Al contrario.Per esempio nel caso della Pirelli abbiamo di fatto estromesso i cinesi (a giugno il governo ha limitato l'influenza del socio cinese Sinochem nel consiglio di amministrazione di Pirelli, ndr). Che è una cosa molto più pesante che uscire dalla Via della seta, secondo me, dal punto di vista sostanziale. Però non c'è stata nessuna ripercussione o protesta da parte cinese. È la dimostrazione che non gli conviene.

In ogni caso quindi uscire dalla Via della seta non vorrebbe dire uno strappo con Pechino?

Ma no. Poi i cinesi capiscono: le alleanze italiane sono quelle, le riconoscono. L'idea che facciano delle ritorsioni commerciali contro l'Italia equivale a sostenere che non capiscano niente di relazioni diplomatiche. Sarebbe un enorme regalo della Cina al fronte anti-cinese in Occidente. Si immagina che effetto avrebbe sull'opinione pubblica una ritorsione contro le merci italiane? Invece sono molto più sofisticati.

Allo stato attuale, secondo lei è possibile che il governo decida di non uscire dalla Bri?

No, lo escludo. La Via della seta è un contenitore vuoto, quindi non c'è problema a uscirne. Non è che ci siano opere a metà, o grandi trattati difficili da sciogliere. C'è solo un memorandum senza forti conseguenze concrete.

Ma se è un accordo senza sostanza, e in ogni caso con la Cina bisognerà avere dei rapporti commerciali, perché uscirne?

Per ragioni diplomatiche. La Via della seta risponde al desiderio di proiezione internazionale della Cina. Per un Paese che è membro della Nato, dell'Unione europea, che è sempre stato filo-atlantico, farne parte denota un cambio di alleanze. È una macchia diplomatica. E uscirne permette anche al governo attuale di prendere le distanze dal governo che l'ha firmata.

Nel complesso quindi il bilancio sulla Via della seta per l'Italia è negativo?

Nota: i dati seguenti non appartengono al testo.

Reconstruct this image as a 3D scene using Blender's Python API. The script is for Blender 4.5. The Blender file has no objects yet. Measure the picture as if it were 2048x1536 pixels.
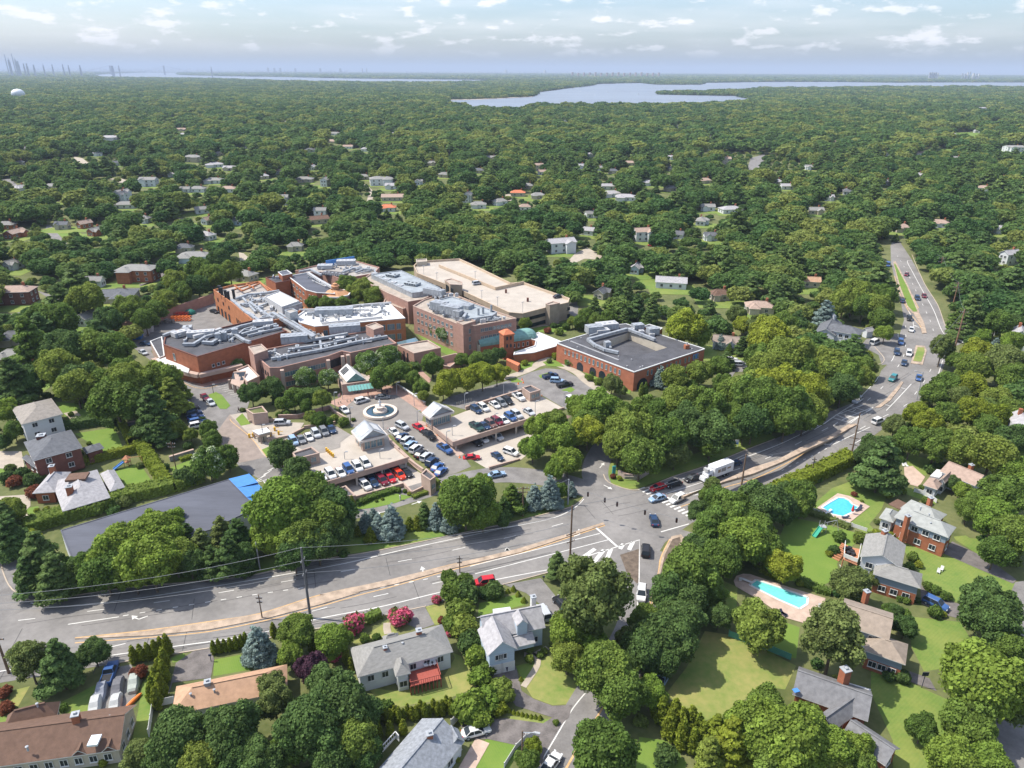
EXPO = 0.72
HAZE = 0.000068
import bpy, math, random
import numpy as np
from mathutils import Vector, Matrix
from mathutils.geometry import tessellate_polygon
R = math.radians
rnd = random.Random(7)
sc = bpy.context.scene
COL = sc.collection
# ------------------------------------------------------------ camera maths
H, FP, RHO = 98.0, 1450.0, R(0.22)
TH = math.atan((768-140.5)/FP)
CT, ST, CR, SR = math.cos(TH), math.sin(TH), math.cos(RHO), math.sin(RHO)
FR = {'X': (0, 0, 1), 'A': (0, 380, .2539), 'B': (300, 500, .2637), 'C': (700, 480, .2637), 'D': (1050, 480, .249),
      'E': (460, 760, .1953), 'F': (740, 720, .2246), 'G': (0, 720, .2539), 'I': (1500, 480, .2676), 'J': (1160, 820, .2637),
      'K': (1540, 860, .248), 'L': (1300, 1160, .3652), 'M': (640, 1100, .332), 'N': (0, 1160, .332), 'O': (0, 920, .3418),
      'Q': (640, 960, .3223), 'P': (0, 60, .3418), 'R': (700, 60, .3418), 'S': (1348, 60, .3418)}
def full(fr, x, y):
    a, b, s = FR[fr]; return a+x*s, b+y*s
def ray(fr, x, y):
    px, py = full(fr, x, y)
    u0, v0 = px-1024, 768-py
    u = u0*CR - v0*SR; v = u0*SR + v0*CR
    b = FP*ST - v*CT
    return u/b, (FP*CT+v*ST)/b
def T(y):                                   # the land steps down 3 m towards the highway
    s = min(1, max(0, (y-164)/34)); return 3.2*(3*s*s-2*s*s*s)
def W(fr, x, y, z=0):
    a, b = ray(fr, x, y); k = H-z; return Vector((a*k, b*k, z))
def G(fr, x, y):
    a, b = ray(fr, x, y); z = 0.
    for _ in range(14): z = .5*(z+T(b*(H-z)))
    return Vector((a*(H-z), b*(H-z), z))
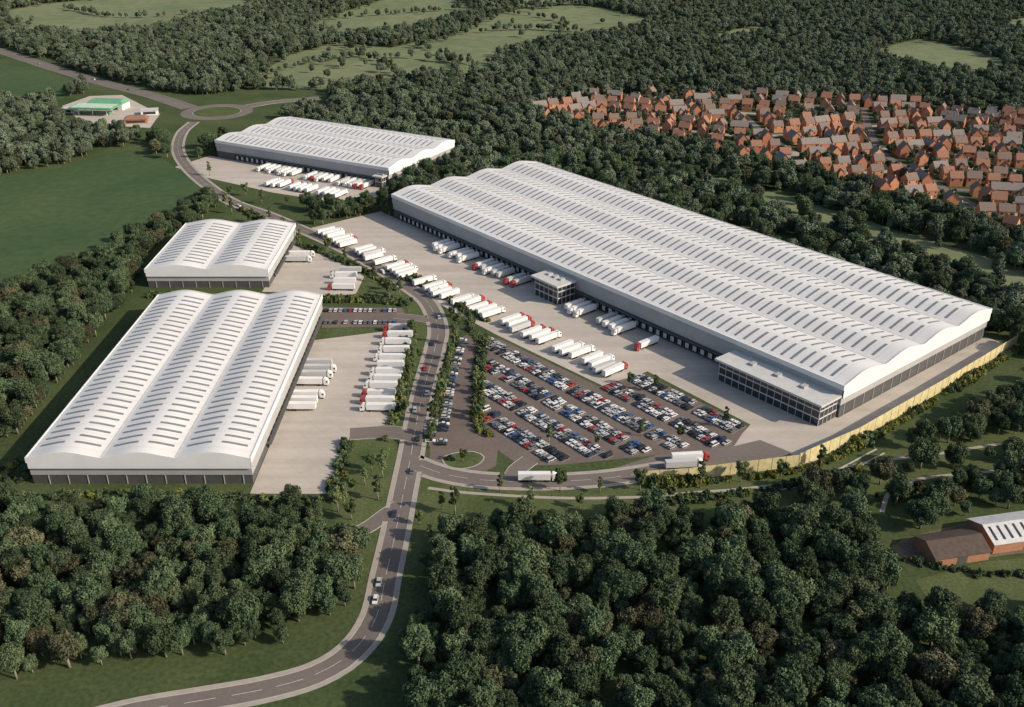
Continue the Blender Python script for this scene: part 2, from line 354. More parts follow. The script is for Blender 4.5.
    for i,(d,x,y,s) in enumerate(allp):
        if i<100: ob('rooflight',strips[s],root,(x,y,0))
        else: addstrip(rest,x,y,s)
    if rest.f:
        o=rest.build('rooflight',M_rlight,root); o['kind']='stuff'
    dm=MB(); dm.box(-1.5,-0.3,1.1,1.5,0.1,4.2,0); dm.box(-1.9,-0.3,1.1,-1.5,0.6,4.7,1); dm.box(1.5,-0.3,1.1,1.9,0.6,4.7,1); dm.box(-1.9,-0.3,4.2,1.9,0.6,4.72,1); dme=dm.mesh('dock_door',[M_door,M_tyre])
    for x in dock: ob('dock_door',dme,root,(x,-0.02,0))
    if dock:
        mb=MB(); mb.box(min(dock)-4,0.0,lowh-0.6,max(dock)+4,2.4,lowh-0.2); mb.build('dock_canopy',M_dgrey,root)
    return root
md=[66+5.2*i for i in range(21)]+[205+5.2*i for i in range(31)]
WM=warehouse('distribution_warehouse',C0,R(-39.5),371,134.6,17.0,2.9,4,md,'vast white barrel roofed warehouse beside the large car park, longest building in view',66,6.5)
WL=warehouse('distribution_warehouse',(-106.5,506),math.pi,167,91,13.0,2.7,3,[12+5.5*i for i in range(24)],'white warehouse with three barrel roof bays at the left, nearest the camera',32,4.5)
WS=warehouse('distribution_warehouse',(-146,630),math.pi,82,73,12.0,2.8,2,[16+5.5*i for i in range(10)],'small white warehouse with two barrel roof bays behind the left warehouse',16,4.2)
WF=warehouse('distribution_warehouse',FO,FA,180,98,15.0,2.3,3,[14+5.5*i for i in range(27)],'white warehouse with its own lorry yard near the roundabout',32,6.0)
def office(parent,x0,x1,dep,h,y0=0.02,storeys=3):
    mb=MB(); mb.box(x0+0.4,y0,0.05,x1-0.4,dep-0.4,h-0.6); o=mb.build('office',M_glass,parent)
    mb=MB(); mb.box(x0-1.2,y0,h-0.59,x1+1.2,dep+1.8,h+0.5); mb.build('office_roof',M_flat,o)
    for s in range(1,storeys): mb=MB(); z=h*s/storeys; mb.box(x0+0.2,y0,z-0.3,x1-0.2,dep-0.2,z+0.3); mb.build('floor_band',M_frame,o)
    n=int((x1-x0)/4); mm=MB(); mm.box(-0.1,dep-0.42,0.02,0.1,dep-0.15,h-0.6); mme=mm.mesh('mullion',M_frame)
    for i in range(n+1): ob('mullion',mme,o,(x0+0.5+(x1-x0-1)*i/n,0,0))
    m=int(dep/3); mm=MB(); mm.box(-0.15,-0.1,0.02,0.15,0.1,h-0.6); mme=mm.mesh('mullion',M_frame)
    for xx in (x0+0.3,x1-0.3):
        for i in range(m): ob('mullion',mme,o,(xx,y0+1+(dep-1)*i/m,0))
    for i in range(3): mb=MB(); xx=x0+(x1-x0)*(0.25+0.25*i); mb.box(xx-1.2,dep*0.35,h+0.5,xx+1.2,dep*0.6,h+1.5); mb.build('roof_plant',M_grey,o)
    return o
office(WM,1,60,14,11.5)
office(WM,178,199,14,12)
office(WF,2,9,6,9,0.52,2)
# ---------------------------------------------------------------- trees
import bmesh
ICO=None
def ico():
    global ICO
    if ICO is None:
        bm=bmesh.new(); bmesh.ops.create_icosphere(bm,subdivisions=2,radius=1); ICO=(np.array([v.co[:] for v in bm.verts]),[[v.index for v in f.verts] for f in bm.faces]); bm.free()
    return ICO
def crown_mesh(seed,Rr,z0,z1,ncl,nleaf,ls,shape='round',m=None,core=None):
    r=np.random.default_rng(seed); cs=[];rs=[]
    zc=(z0+z1)/2; hz=(z1-z0)/2
    for i in range(ncl):
        a=2*math.pi*i/ncl*2.4+r.uniform(-.4,.4); f=(i+0.5)/ncl; zz=z0+ (0.22+0.68*f)*(z1-z0)
        prof=math.sqrt(max(0.05,1-((zz-zc)/hz)**2)) if shape=='round' else 1.0
        rad=Rr*prof*r.uniform(0.30,0.82)
        cs.append((rad*math.cos(a),rad*math.sin(a),zz)); rs.append(Rr*r.uniform(0.20,0.42))
    cs.append((0,0,zc)); rs.append(Rr*0.55)
    cs=np.array(cs); rs=np.array(rs); Fc=[];mi=[]
    iv,fi=ico(); off=0; vs_all=[]
    for c,q in zip(cs,rs):
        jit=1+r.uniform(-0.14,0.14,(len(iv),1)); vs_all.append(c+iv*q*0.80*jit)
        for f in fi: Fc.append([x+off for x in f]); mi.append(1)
        off+=len(iv)
    p=rs**2/np.sum(rs**2); n=nleaf*2
    idx=r.choice(len(rs),n,p=p); d=r.normal(size=(n,3)); d/=np.linalg.norm(d,axis=1)[:,None]
    P=cs[idx]+d*(rs[idx]*(1+r.uniform(-0.2,0.32,n)))[:,None]
    keep=np.ones(n,bool)
    for c,q in zip(cs,rs): keep&=np.linalg.norm(P-c,axis=1)>q*0.78
    P=P[keep][:nleaf]; d=d[keep][:nleaf]; n=len(P)
    N=d+r.normal(size=(n,3))*0.5; N/=np.linalg.norm(N,axis=1)[:,None]
    T=np.cross(N,r.normal(size=(n,3))); T/=np.linalg.norm(T,axis=1)[:,None]; B=np.cross(N,T)
    s=(ls*r.uniform(0.5,1.35,n))[:,None]
    q4=np.stack([P+T*s*1.1,P+B*s*0.6+N*s*0.25,P-T*s,P-B*s*0.75+N*s*0.2],1).reshape(-1,3)
    vs_all.append(q4)
    for i in range(n): Fc.append([off+4*i,off+4*i+1,off+4*i+2,off+4*i+3]); mi.append(0)
    V=np.concatenate(vs_all)
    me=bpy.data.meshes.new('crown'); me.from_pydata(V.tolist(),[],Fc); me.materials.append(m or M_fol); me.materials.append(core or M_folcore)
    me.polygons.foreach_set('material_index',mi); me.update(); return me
def trunk_mesh(seed,h,r0):
    r=random.Random(seed); mb=MB(); lean=(r.uniform(-.3,.3),r.uniform(-.3,.3))
    mb.tube((0,0,-0.1),(lean[0]*.4,lean[1]*.4,h*0.45),r0*1.25,r0*0.85); mb.tube((lean[0]*.4,lean[1]*.4,h*0.45),(lean[0],lean[1],h),r0*0.85,r0*0.3)
    for i in range(4):
        a=i*1.6+r.uniform(0,.8); z=h*r.uniform(.35,.6); mb.tube((0.1,0,z),(math.cos(a)*h*.28,math.sin(a)*h*.28,z+h*.3),r0*.45,r0*.12,6)
    return mb.mesh('trunk',M_bark,True)
VAR=[]
specs=[(11,4.6,3.4,11.5,22,3300,.36,'round',M_fol),(12,4.0,3.0,13.5,22,3100,.34,'round',M_fol),(13,5.4,3.2,11.0,27,3800,.36,'round',M_fol),
       (14,3.7,2.6,9.5,17,2500,.34,'round',M_folb),(15,4.3,3.4,12.5,21,3100,.36,'round',M_fol),(16,4.8,3.0,10.5,22,3200,.38,'round',M_folb)]
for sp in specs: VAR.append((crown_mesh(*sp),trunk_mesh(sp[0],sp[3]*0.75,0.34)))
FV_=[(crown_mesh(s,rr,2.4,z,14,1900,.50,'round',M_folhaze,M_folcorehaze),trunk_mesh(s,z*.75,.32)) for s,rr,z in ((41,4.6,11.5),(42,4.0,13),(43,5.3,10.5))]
YM=(crown_mesh(31,1.9,1.9,6.8,9,900,.28,'round',M_foly),trunk_mesh(31,4.8,0.13))
PM=(crown_mesh(32,1.35,1.8,9.5,12,1100,.27,'round',M_foly),trunk_mesh(32,7.0,0.16))
BM=crown_mesh(33,1.7,-0.9,2.2,7,520,.26,'round',M_foly); BL=crown_mesh(34,1.6,-0.9,2.4,7,520,.26,'round',M_lime); BD=crown_mesh(35,1.9,-1,2.6,8,560,.28,'round',M_fol)
BM.name=BL.name=BD.name='bush_foliage'
forest=[]
NEARL=GP([(-120,512),(0,510),(120,508),(232,512),(330,522),(364,545),(372,575),(356,607),(310,638),(250,657),(120,664),(0,682),(-120,700)])
NEARR=GP([(420,615),(425,580),(440,548),(480,530),(560,534),(640,518),(700,526),(760,516),(845,510),(872,545),(888,590),(930,628),(1060,642),(1150,650),(1200,800),(1100,830),(440,830),(404,740),(408,660)])
forest.append((NEARL,6.1,0)); forest.append((NEARR,6.1,1))
forest.append((GP([(868,484),(905,470),(960,462),(1080,450),(1080,480),(1000,498),(940,514),(885,512)]),7.0,2))
forest.append((GP([(790,500),(860,480),(868,500),(850,512),(800,512)]),7,2))
forest.append((GP([(885,534),(960,508),(1080,494),(1080,510),(960,522),(900,540)]),7.5,2))
forest.append((GP([(890,590),(940,618),(1060,606),(1150,620),(1060,650),(930,630)]),7.5,2))
forest.append((GP([(850,474),(900,452),(970,420),(1026,392),(1100,356),(1140,400),(1080,432),(1000,440),(900,452),(865,470)]),6.2,2))
forest.append((GP([(-160,350),(0,304),(60,277),(120,250),(180,216),(203,196),(220,204),(196,226),(160,244),(143,262),(140,284),(112,318),(62,380),(28,428),(0,445),(-160,500)]),6.2,3))
forest.append((GP([(303,226),(380,216),(400,212),(395,200),(410,190),(400,222),(335,236)]),6.0,3))
forest.append((GP([(300,207),(340,212),(385,205),(388,214),(330,222)]),6,3))
forest.append((GP([(150,140),(166,138),(170,150),(178,172),(200,194),(192,200),(163,162),(150,150)]),8,3))
forest.append((GP([(205,146),(225,142),(215,152),(208,170),(198,160)]),8,3))
far=GP([(-260,200),(0,176),(60,166),(130,148),(150,132),(165,106),(285,106)])+[FP(192,-106),FP(-10,-106),FP(-12,-10),FP(-14,20),AB(392,20),AB(384,142),AB(-22,142),AB(-30,100)]+GP([(1100,345),(1250,330),(1250,60),(1150,-14),(-150,-14)])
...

Abbiamo scontentato i nostri alleati, abbiamo ricordato loro quanto è ballerino il nostro governo in tema di alleanze, e in cambio non abbiamo ottenuto niente. In questo senso, ha ragione il ministro Crosetto a dire che è stato "scellerato". È come un uomo sposato che esce con un'altra donna, fa incazzare la moglie e tutti quanti e poi non ci va neanche a letto.